Upcoming conference addresses youth violence in Santa Cruz County
Santa Cruz County is the second smallest county, geographically, in California. Yet, in 2011, it ranked 10th in the state for youth homicide rates, according to a study done by the Violence Policy Center.
This statistic is representative of a trend of youth violence many in the county have observed through anecdotal evidence—from the gunman inside Secret Garden Too preschool in 2010 to the 18-year-old young man killed outside a Pajaro Valley High School soccer game in Watsonville earlier this year, many feel it is increasingly true that Santa Cruz County youth are not as safe as they should be.
On Friday, Aug. 16, a group of educators, law enforcement officers, local organizations, and Santa Cruz County youth themselves will come together to address this issue, and try to make change. Turning the Curve on Youth Violence, a conference put on by the county’s Criminal Justice Council (CJC), comes after an initial community-wide summit on youth violence held last November, which kicked off a year-long assessment of the different factors contributing to and involved with youth violence.
The results of the assessment, which involved tactics as varied as police ride-alongs and peer-to-peer community safety surveys, will be released this coming November. Although they do not have all of their information compiled yet, Megan Joseph, director of community organizing at United Way of Santa Cruz County and a key player in putting together the event, says the conference comes at the perfect time.
“This was the right timing where we’re winding down on the assessment phase and looking to put a strategic plan together,” says Joseph. “We [will] hear from both local experts and people from the Bay Area and national experts who are already on the ground and doing things that are working that we could do here in our area. We hope that people will get excited about putting the plan together and become part of that process.”
Speakers at the conference include local teachers and law enforcement officials, national experts, and members of the Santa Cruz and Watsonville Youth City Councils. Some of these young people will speak as leaders in their community, while others will share their own personal stories related to youth violence. Santa Cruz County Superintendent of Schools Michael Watkins says he’s most excited about the broad, preventive approach the conference will take.
“These kids don’t start gang-banging at 13 or 14. They start earlier than that, when they’re not far past preschool,” says Watkins. “If we’re going to be successful, we need to bring all the stakeholders to the table. We decided [to] start the school year off by taking a positive approach and bring everyone together in solving these problems.”
Watsonville Police Chief Manny Solano, who serves as chair of the CJC, echoes Watkins’ appreciation for the conference’s broad approach, and says that’s a strength one can find in both the CJC and in the county’s method for addressing youth violence as a whole.
“We want to start as young as we can, which is why we’re inviting a lot of educators to this conference to learn from others that have tried other types of programs,” says Solano. “We’re doing quite a bit in our county that is unique and forward-thinking, but we always know we can do better and that’s what we want to do with this conference.”

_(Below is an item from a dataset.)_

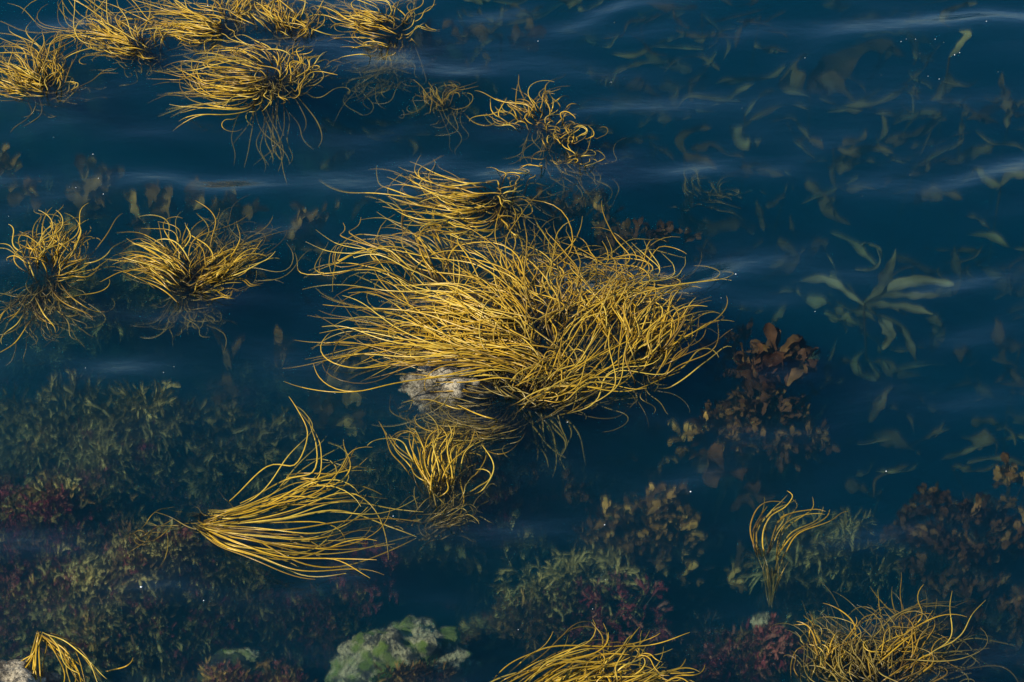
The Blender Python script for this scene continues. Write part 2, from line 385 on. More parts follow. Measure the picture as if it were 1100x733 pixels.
# the great tangle at the middle
weed("largest golden tangle of thongweed strands, floating over the pale rock in the middle", (567, 428), [
    ([(562, 405), (500, 385), (440, 376), (388, 368), (345, 358)], [(570, 405), (520, 370), (460, 340), (400, 318), (345, 325)], 78, dict(pile=.05, wob=.45, curl=.7)),
    ([(575, 400), (540, 350), (470, 312), (410, 290), (372, 268)], [(590, 385), (570, 322), (520, 283), (460, 262), (405, 244)], 50, dict(pile=.07, wob=.6, curl=1.0)),
    ([(600, 370), (620, 325), (628, 285), (640, 252), (652, 246)], [(612, 372), (650, 335), (680, 295), (700, 275), (690, 250)], 55, dict(pile=.06, wob=.6, curl=1.1, L=(.8, 1.2))),
    ([(570, 430), (585, 395), (615, 372), (640, 352), (662, 330)], [(577, 436), (612, 428), (645, 408), (668, 385), (700, 362)], 45, dict(pile=.06, wob=.7, curl=1.0)),
    ([(562, 432), (572, 402), (592, 378), (612, 384), (628, 404)], [(567, 434), (585, 424), (612, 424), (632, 412), (642, 392)], 30, dict(pile=.05, wob=.6, curl=1.4)),
    ([(600, 345), (570, 302), (545, 276), (510, 262), (470, 250)], [(605, 340), (595, 295), (600, 268), (590, 254), (560, 256)], 26, dict(pile=.07, wob=.6, curl=1.1, root=-.1)),
    ([(590, 345), (550, 335), (500, 322), (440, 312), (400, 300)], [(592, 352), (555, 350), (500, 345), (450, 345), (410, 350)], 60, dict(pile=.05, wob=.4, curl=.6, root=-.08)),
    ([(580, 425), (560, 395), (520, 390), (470, 385), (420, 360)], [(600, 420), (600, 380), (560, 350), (520, 330), (470, 300)], 60, dict(pile=.03, wob=.5, curl=.8)),
    ([(560, 400), (540, 350), (560, 300), (600, 275), (630, 262)], [(600, 400), (620, 350), (660, 320), (690, 310), (720, 300)], 60, dict(pile=.03, wob=.7, curl=1.0)),
    ([(640, 360), (660, 320), (672, 285), (668, 258), (650, 246)], [(650, 370), (690, 330), (704, 300), (708, 270), (690, 255)], 34, dict(pile=.04, wob=.6, curl=1.2, L=(.7, 1.05))),
    ([(560, 345), (545, 300), (560, 270), (585, 258), (610, 268)], [(610, 350), (600, 300), (610, 270), (630, 250), (640, 240)], 34, dict(pile=.05, wob=.6, curl=1.2, L=(.7, 1.05))),
    ([(500, 395), (470, 350), (480, 310), (510, 280), (540, 265)], [(560, 400), (540, 360), (560, 320), (590, 300), (610, 290)], 40, dict(pile=.04, wob=.6, curl=.9, root=-.06)),
        ([(560, 398), (520, 392), (470, 396), (420, 400), (385, 396)], [(562, 392), (520, 384), (470, 384), (430, 380), (395, 372)], 12, dict(top=.045, pile=.02, root=.0, wob=.3, curl=.6, bright=.3)),
    ], under=[([(565, 430), (540, 420), (500, 410), (450, 380)], [(570, 430), (620, 420), (660, 380), (690, 340)], 90, dict(top=-.019, root=-.25)),
              ([(568, 432), (578, 455), (586, 480), (590, 500)], [(572, 432), (592, 455), (602, 475), (607, 500)], 16, dict(top=-.136, root=-.12, wob=.3, curl=.2)),
              ([(580, 436), (640, 430), (670, 425), (690, 440)], [(600, 420), (640, 400), (680, 400), (700, 420)], 24, dict(top=-.062, root=-.2, wob=.7, r=.0025))],
    seed=21, root_z=-0.16, stalks=14, stalk_to=(592, 492), thin=.74)
weed("golden lobe of thongweed reaching right from the middle tangle, beside the brown wrack", (690, 400), [
    ([(690, 402), (700, 372), (722, 348), (740, 330), (757, 318)], [(690, 405), (716, 388), (738, 366), (752, 346), (764, 345)], 50, dict(L=(.6, .98), pile=.03, wob=.4, curl=.6)),
    ([(688, 400), (678, 362), (684, 330), (700, 302), (704, 284)], [(694, 402), (700, 362), (714, 338), (730, 328), (744, 322)], 38, dict(L=(.6, 1.0), pile=.04, wob=.6, curl=.9)),
    ([(684, 402), (660, 372), (650, 340), (640, 312), (650, 290)], [(690, 400), (680, 360), (672, 330), (668, 300), (690, 280)], 34, dict(pile=.05, wob=.6, curl=1.0))],
    under=[([(690, 402), (700, 395), (720, 390), (740, 392)], [(690, 404), (680, 410), (690, 425), (700, 440)], 26, dict(top=-.043, wob=.7, r=.0028))],
    seed=22, root_z=-0.18, thin=.72)
weed("wide looping golden strands at the upper left of the middle tangle", (478, 312), [
    ([(476, 316), (440, 292), (402, 286), (376, 276), (362, 258), (384, 243)], [(482, 310), (462, 282), (440, 256), (402, 241), (380, 252), (368, 280)], 26, dict(pile=.05, wob=.4, curl=.9, turn=.3)),
    ([(476, 310), (455, 280), (440, 262), (446, 245), (470, 240)], [(482, 308), (480, 270), (490, 250), (510, 240), (500, 262)], 12, dict(pile=.04, wob=.6, curl=1.2))],
    seed=23, root_z=-0.06, stalks=2, stalk_to=(482, 330))
weed("golden looping thongweed clump just above the middle tangle", (536, 222), [
    ([(536, 224), (500, 236), (470, 232), (445, 222), (430, 205)], [(534, 220), (510, 205), (480, 205), (450, 192), (440, 175)], 62, dict(pile=.03, wob=.45, curl=.7)),
    ([(536, 224), (500, 245), (470, 240), (450, 250), (470, 262)], [(538, 226), (520, 240), (490, 245), (480, 238), (460, 236)], 22, dict(pile=.02, wob=.5, curl=.9)),
    ([(534, 220), (525, 200), (512, 190), (515, 180)], [(540, 218), (545, 205), (560, 200), (552, 185)], 14, dict(wob=.7, curl=1.3)),
    ([(538, 224), (560, 222), (575, 230), (570, 246)], [(536, 226), (545, 235), (560, 245), (560, 250)], 10, dict(top=-.012, wob=.7, curl=1))],
    under=[([(536, 224), (550, 215), (570, 220), (580, 240)], [(536, 226), (530, 245), (540, 258), (560, 262)], 34, dict(top=-.062, wob=.7, r=.003))], seed=24)
weed("small spiky golden tuft, upper of the pair at top centre", (578, 138), [
    ([(580, 136), (566, 120), (556, 112), (548, 92)], [(582, 134), (580, 112), (578, 100), (580, 86)], 18, dict(wob=.5, curl=.8)),
    ([(578, 138), (560, 126), (545, 128), (525, 124)], [(578, 134), (560, 118), (545, 110), (534, 103)], 16, dict(wob=.5, curl=.7)),
    ([(580, 138), (592, 124), (600, 120), (612, 122)], [(580, 134), (588, 118), (594, 105), (598, 100)], 14, dict(wob=.5, curl=.8))],
    under=[([(578, 138), (570, 150), (560, 160), (558, 172)], [(580, 136), (600, 140), (600, 160), (590, 170)], 18, dict(top=-.043, wob=.6, r=.003))], seed=25)
weed("small curled golden tuft, lower right of the pair at top centre", (608, 165), [
    ([(608, 160), (598, 150), (590, 145), (578, 142)], [(610, 158), (606, 142), (612, 134), (624, 134)], 18, dict(wob=.6, curl=1.2)),
    ([(608, 166), (624, 166), (640, 160), (648, 150)], [(610, 160), (622, 152), (632, 148), (640, 142)], 14, dict(wob=.6, curl=1.3, turn=.5)),
    ([(606, 168), (595, 170), (582, 172), (570, 174)], [(606, 172), (612, 182), (624, 176), (620, 168)], 10, dict(wob=.6, curl=.9))],
    under=[([(608, 166), (620, 170), (632, 172), (645, 165)], [(606, 168), (600, 190), (604, 210), (600, 225)], 30, dict(top=-.062, wob=.7, r=.0028)),
           ([(608, 166), (615, 190), (622, 205), (620, 220)], [(640, 170), (645, 190), (640, 205), (645, 220)], 10, dict(top=-.099, wob=.4, r=.003))], seed=26)
weed("golden brush of thongweed cut by the left edge near the top", (50, 100), [
    ([(46, 104), (30, 98), (10, 97), (-20, 96)], [(52, 96), (30, 82), (10, 75), (-15, 60)], 60, dict(pile=.02, wob=.3, curl=.5)),
    ([(50, 98), (36, 75), (26, 55), (15, 35)], [(60, 92), (62, 68), (66, 50), (60, 34)], 62, dict(wob=.45, curl=.8)),
    ([(62, 98), (68, 80), (74, 70), (84, 62)], [(58, 104), (72, 96), (82, 88), (95, 84)], 16, dict(wob=.5, curl=.8, top=-.012))],
    under=[([(50, 104), (66, 98), (80, 92), (96, 92)], [(48, 106), (60, 112), (75, 112), (92, 110)], 26, dict(top=-.050, wob=.5, r=.0028)),
           ([(30, 100), (36, 112), (30, 122), (14, 134)], [(34, 100), (38, 112), (34, 124), (18, 134)], 3, dict(top=-.006, root=-.02, wob=.2, curl=.3))], seed=27)
weed("loose golden loops of thongweed at the top edge, second from the left", (160, 62), [
    ([(150, 60), (120, 50), (90, 42), (66, 25), (58, 0)], [(165, 56), (130, 38), (110, 20), (90, 5), (80, -15)], 44, dict(wob=.55, curl=1.0)),
    ([(158, 64), (130, 62), (108, 58), (90, 62)], [(160, 60), (130, 46), (110, 44), (95, 40)], 24, dict(wob=.4, curl=.7)),
    ([(156, 60), (146, 40), (142, 20), (130, 0)], [(166, 56), (162, 40), (172, 30), (186, 40)], 22, dict(wob=.6, curl=1.0))],
    under=[([(150, 62), (130, 66), (118, 62), (100, 60)], [(160, 64), (170, 66), (180, 52), (190, 40)], 34, dict(top=-.037, wob=.6, r=.003)),
           ([(150, 64), (155, 80), (150, 84), (140, 86)], [(160, 64), (165, 75), (172, 76), (180, 70)], 14, dict(top=-.074, wob=.6, r=.0028))], seed=28)
weed("thick golden clump of long strands sweeping left at the top edge", (244, 34), [
    ([(244, 38), (215, 38), (185, 30), (150, 34)], [(248, 28), (220, 16), (185, 8), (155, -6)], 78, dict(pile=.03, wob=.3, curl=.6)),
    ([(244, 30), (235, 10), (240, -5), (250, -25)], [(252, 28), (262, 10), (270, 0), (290, -20)], 34, dict(wob=.4, curl=.7)),
    ([(242, 38), (225, 44), (235, 52), (248, 46)], [(242, 36), (220, 40), (205, 40), (195, 40)], 12, dict(wob=.5, curl=1.0))],
    under=[([(244, 36), (230, 48), (215, 50), (200, 52)], [(248, 34), (262, 30), (268, 20), (274, 6)], 26, dict(top=-.037, wob=.5, r=.003))], seed=29)
weed("upright golden thongweed brush at the top edge beside the thick clump", (308, 38), [
    ([(304, 40), (290, 24), (275, 12), (262, -8)], [(310, 36), (304, 15), (308, 0), (312, -20)], 60, dict(pile=.02, wob=.35, curl=.6)),
    ([(308, 40), (318, 24), (324, 10), (322, -10)], [(314, 40), (326, 30), (334, 18), (330, 2)], 26, dict(wob=.5, curl=.9)),
    ([(310, 34), (320, 30), (332, 36), (350, 44)], [(312, 34), (322, 32), (334, 34), (346, 40)], 4, dict(wob=.3, curl=.5))],
    under=[([(308, 40), (295, 46), (280, 46), (270, 40)], [(310, 40), (322, 46), (330, 40), (338, 30)], 20, dict(top=-.043, wob=.6, r=.003))], seed=30)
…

One of those effective programs already in place, Solano says, is Valor, a collaboration between Pajaro Valley School District and Pajaro Valley Prevention and Student Assistance, Inc. Valor focuses on finding students who are going down the wrong path early, and working to prevent this using a counseling model that involves the student’s entire family.
“The long-range benefits will be not just for that particular youth, but for their siblings that are also seeing that behavior and having it modeled before them,” says Solano.
It’s these types of methods and programs Solano hopes to see come out of Turning the Curve on Youth Violence. He says that violent crime in general is on the rise is Santa Cruz County, but it’s difficult to isolate data particularly pertaining to youth—another problem the CJC, which was reinstated in 2012 after a nine-year hiatus, helps to correct.
“We all work together,” Solano says, in reference to the law enforcement and educators who make up the CJC. “Because of that, we do know each other very well, but that doesn’t help the fact that our data systems couldn’t really talk to each other [before the CJC was reinstated] to get a good read on how we’re doing as a county. It was really just a guess sometimes.”
Solano says things have been much smoother since the CJC’s reinstatement, and the upcoming conference serves as an example of what can happen through collaboration. There’s one contingent that Solano, along with everyone else interviewed for this article, is most excited about working with.
“What makes this really promising to me is that we have not missed out on involving youth,” he says. “In my 30 years, I’ve never seen us involve youth to this degree, and it’s really cool. We’re always the ones to say what the youth need, but who better to tell us what youth need than the youth themselves?”